Image result for die verlorene ehre der katharina blum  angela winklerNow one may ask oneself, as so many Germans did in the 1970s when even the closest adviser to the West German Chancellor turned out to be a spy, how did someone like Katharina Blum ever come into such plebeian ease?  Consider her demographic: "those pretty young brown–haired things, thin, between 5'4" and 5'6" in height and 24 and 27 in age; here at the Carnival you'll see hundreds of thousands of them walking about. "  She is at once beautiful and common, but in the way a solitary rose is beautiful and common.  That is because we cannot have a heroine to embody Germany that looks or acts or talks like no one else.  She must be representative, typical, forgettable; otherwise she would not be a nation but an artist.  However you choose to examine the matter, Katharina is so symbolic that she acquires her own personality.  Now and then, she is portrayed by our omniscient narrator as fickle and moody; she looks after her gravely ill mother with an indifferent air, but waits to weep in private upon her death; she does not allow some of the older men in her life, usually patrons of a club where she tends bar and serves drinks, to do more to her than drive her home, although they certainly try to do more; and we are informed early on that she was once married.   To a parasitical drunk no less, who was one of the first persons to libel her once news of her crime is made public.
 
That crime of hers.  What Katharina is ultimately accused of having done is hardly surprising given the circumstances.  But the bitter irony is that her reputation is already tarnished even before she decides to act.  And here, I must say, the reader more familiar with the political events of 1970s Germany will grasp nuances that elude those who think that the RAF only stands for Britain's air squadrons.  That Katharina is vilified for cavorting with and bedding a known criminal, a whim made even more reprehensible by the fact that her nickname is "the nun," should tell you a great deal about what Böll thought of the establishment in his homeland.  A curious notion, that.  Having been born in the mid–1970s I have always cultivated an image of 1960s and 1970s Germany, a period of remarkable economic and cultural resurgence known in German as "The Miracle," as one of the paradises I can only visit in dreams and magnificent works of art.  Böll, however, doesn't quite see things that way.  His vision of Germany is strewn with remarks about its hypocrisy and yellow journalistic tendencies sprung from an overattentiveness to scandal that is both typically German and a reaction to the unending international scrutiny of German ethics in the twentieth century.  Katharina, like Germany, is isolated and assailed on all sides.  Her family is retconned into a band of profligate leftists and every trace of humanity and decency is erased from her record.   In the end, we are duly aware of whose honor has been violated and we smile.  We smile because we know that Katharina, despite her flaws, will flourish and rise to the heights she deserves.          

Reader Comments (2)

"She is young and lean, shy and sexually prudish, sensitive and attractive, educated and cultured if skeptically religious, and, most of all, hard–working and lonely.
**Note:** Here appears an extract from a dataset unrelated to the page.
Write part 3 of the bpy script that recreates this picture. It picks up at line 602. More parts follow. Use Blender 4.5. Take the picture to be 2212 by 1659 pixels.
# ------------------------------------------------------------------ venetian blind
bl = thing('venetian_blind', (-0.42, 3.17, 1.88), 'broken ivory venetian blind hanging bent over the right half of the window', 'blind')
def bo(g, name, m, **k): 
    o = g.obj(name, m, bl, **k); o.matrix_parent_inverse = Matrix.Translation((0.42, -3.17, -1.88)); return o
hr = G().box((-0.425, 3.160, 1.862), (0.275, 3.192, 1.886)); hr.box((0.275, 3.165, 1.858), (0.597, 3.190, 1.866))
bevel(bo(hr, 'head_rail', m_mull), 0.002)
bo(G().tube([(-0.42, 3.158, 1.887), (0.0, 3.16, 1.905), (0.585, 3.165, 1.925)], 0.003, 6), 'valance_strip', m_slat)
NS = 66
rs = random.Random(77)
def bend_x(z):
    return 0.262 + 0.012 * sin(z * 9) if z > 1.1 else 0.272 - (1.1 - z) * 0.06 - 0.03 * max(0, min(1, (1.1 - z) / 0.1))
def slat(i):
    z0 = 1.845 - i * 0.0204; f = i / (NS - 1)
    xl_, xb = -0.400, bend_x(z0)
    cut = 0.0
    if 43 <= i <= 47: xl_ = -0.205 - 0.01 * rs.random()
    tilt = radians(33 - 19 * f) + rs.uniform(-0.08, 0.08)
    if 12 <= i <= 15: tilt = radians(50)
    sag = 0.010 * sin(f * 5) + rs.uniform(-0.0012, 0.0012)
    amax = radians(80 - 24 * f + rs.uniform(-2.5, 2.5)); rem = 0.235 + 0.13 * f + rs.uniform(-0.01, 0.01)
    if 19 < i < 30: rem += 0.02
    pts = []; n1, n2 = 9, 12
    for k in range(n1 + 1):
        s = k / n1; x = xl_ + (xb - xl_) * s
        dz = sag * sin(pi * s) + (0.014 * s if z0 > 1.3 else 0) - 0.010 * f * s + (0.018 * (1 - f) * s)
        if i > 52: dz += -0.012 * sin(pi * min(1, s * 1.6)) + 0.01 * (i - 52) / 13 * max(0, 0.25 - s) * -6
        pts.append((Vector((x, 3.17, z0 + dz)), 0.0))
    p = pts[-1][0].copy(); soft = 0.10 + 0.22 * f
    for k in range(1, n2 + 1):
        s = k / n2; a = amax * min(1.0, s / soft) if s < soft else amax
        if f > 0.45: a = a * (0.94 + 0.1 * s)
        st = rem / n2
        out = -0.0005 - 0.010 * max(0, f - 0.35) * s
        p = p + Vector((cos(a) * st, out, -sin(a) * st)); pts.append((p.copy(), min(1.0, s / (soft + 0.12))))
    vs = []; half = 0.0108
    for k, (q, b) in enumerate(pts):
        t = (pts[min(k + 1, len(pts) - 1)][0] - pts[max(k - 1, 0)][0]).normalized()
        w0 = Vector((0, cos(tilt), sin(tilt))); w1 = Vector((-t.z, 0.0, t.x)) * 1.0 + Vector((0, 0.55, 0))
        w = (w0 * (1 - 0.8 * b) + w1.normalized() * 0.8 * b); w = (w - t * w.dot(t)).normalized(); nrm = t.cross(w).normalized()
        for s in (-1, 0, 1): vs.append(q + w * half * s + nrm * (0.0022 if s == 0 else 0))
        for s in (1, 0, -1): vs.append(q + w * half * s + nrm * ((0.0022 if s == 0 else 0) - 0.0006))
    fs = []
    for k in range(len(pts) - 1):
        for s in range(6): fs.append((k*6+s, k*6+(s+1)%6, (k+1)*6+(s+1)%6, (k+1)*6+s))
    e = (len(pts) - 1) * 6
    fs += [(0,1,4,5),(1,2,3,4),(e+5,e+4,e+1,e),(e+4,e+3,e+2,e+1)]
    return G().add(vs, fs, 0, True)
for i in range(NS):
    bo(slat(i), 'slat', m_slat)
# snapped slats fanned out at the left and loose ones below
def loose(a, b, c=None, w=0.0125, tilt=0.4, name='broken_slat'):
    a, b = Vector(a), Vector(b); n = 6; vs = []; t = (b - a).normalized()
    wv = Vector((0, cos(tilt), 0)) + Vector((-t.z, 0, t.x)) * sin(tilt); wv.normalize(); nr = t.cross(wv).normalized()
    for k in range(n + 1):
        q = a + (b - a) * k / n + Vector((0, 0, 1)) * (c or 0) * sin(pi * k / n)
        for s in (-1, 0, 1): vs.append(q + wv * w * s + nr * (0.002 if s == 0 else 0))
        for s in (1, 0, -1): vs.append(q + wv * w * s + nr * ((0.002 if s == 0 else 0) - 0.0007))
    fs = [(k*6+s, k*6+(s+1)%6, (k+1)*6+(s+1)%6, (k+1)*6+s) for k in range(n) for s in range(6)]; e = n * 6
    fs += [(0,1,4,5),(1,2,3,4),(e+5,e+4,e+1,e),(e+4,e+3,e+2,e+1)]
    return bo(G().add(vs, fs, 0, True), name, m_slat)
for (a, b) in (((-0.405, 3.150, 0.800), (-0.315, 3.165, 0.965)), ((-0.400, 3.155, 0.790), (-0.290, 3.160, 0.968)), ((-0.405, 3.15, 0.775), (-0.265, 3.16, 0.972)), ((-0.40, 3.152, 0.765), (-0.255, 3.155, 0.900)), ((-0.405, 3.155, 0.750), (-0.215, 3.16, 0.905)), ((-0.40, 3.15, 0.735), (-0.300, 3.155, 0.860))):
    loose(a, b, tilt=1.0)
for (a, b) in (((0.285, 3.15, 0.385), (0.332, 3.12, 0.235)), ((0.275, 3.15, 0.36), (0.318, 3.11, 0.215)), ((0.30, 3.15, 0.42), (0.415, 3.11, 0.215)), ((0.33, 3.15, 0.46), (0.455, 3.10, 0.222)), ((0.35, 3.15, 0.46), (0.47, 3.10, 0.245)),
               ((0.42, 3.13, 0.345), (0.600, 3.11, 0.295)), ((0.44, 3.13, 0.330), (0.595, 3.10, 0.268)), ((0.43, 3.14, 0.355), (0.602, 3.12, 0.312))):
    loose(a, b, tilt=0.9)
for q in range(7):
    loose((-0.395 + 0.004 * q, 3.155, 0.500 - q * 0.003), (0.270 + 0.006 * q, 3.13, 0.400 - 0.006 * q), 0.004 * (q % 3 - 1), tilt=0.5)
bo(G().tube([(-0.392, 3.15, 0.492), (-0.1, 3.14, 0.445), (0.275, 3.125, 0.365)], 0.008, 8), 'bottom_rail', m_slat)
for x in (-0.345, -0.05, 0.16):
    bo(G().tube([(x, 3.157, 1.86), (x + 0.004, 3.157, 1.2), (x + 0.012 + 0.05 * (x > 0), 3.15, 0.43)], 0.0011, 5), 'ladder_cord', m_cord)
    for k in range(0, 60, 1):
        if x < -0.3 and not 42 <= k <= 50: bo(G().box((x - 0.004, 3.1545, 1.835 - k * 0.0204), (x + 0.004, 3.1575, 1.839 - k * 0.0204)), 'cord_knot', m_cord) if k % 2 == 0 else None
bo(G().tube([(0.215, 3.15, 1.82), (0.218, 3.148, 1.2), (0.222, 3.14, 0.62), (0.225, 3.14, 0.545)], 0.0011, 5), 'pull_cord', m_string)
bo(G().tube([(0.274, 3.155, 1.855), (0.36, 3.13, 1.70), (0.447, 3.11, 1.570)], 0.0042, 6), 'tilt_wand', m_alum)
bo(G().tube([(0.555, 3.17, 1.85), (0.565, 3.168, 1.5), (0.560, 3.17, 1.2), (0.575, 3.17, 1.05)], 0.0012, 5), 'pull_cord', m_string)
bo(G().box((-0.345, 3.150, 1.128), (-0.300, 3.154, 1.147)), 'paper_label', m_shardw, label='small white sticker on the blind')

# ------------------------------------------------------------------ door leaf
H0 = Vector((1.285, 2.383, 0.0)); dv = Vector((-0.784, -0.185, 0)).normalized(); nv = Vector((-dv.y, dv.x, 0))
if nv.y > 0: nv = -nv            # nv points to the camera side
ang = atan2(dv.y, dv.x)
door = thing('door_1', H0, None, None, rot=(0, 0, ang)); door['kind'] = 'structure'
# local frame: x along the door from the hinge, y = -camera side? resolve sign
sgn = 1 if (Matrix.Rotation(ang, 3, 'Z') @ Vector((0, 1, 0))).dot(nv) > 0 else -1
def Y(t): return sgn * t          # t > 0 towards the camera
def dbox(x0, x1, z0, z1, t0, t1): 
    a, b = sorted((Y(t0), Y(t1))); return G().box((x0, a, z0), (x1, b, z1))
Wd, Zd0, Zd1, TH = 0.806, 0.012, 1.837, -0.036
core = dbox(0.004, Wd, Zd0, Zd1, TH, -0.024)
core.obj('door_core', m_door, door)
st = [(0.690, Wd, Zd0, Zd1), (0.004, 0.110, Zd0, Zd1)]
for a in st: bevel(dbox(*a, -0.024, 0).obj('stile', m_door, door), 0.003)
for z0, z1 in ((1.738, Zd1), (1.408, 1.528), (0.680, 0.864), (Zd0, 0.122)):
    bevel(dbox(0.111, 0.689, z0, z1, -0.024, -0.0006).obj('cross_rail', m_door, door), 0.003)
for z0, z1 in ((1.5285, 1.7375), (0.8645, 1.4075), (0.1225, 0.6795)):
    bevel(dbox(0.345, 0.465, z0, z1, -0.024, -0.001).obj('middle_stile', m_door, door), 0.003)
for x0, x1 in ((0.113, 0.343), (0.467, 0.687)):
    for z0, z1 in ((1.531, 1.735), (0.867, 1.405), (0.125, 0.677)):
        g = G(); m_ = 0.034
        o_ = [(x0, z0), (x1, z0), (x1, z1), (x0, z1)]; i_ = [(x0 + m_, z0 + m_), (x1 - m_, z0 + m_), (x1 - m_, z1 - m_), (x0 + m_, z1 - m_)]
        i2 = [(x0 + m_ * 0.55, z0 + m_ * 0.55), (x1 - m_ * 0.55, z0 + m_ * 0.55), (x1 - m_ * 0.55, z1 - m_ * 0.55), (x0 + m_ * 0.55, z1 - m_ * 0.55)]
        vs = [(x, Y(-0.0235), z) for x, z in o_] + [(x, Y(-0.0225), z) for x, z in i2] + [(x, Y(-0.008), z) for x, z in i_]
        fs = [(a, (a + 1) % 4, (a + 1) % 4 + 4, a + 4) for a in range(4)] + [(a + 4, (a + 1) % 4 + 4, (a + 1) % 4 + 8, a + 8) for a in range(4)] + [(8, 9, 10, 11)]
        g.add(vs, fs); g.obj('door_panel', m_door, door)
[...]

She also has two "life–endangering qualities": loyalty and pride. In other words, she is a perfect metaphor for postwar Germany itself."

In more other words, she is also the perfect description of every girl I've dated.

***

How about a review of Terror's Advocate? Would love an exegesis of the phenomenon that is Jacques Vergès.

April 18, 2008 | Unregistered Commentermelancholykorean

Suggestion duly noted and likely to be accommodated. Look also for another of Barbet Schroeder's works in the weeks to come.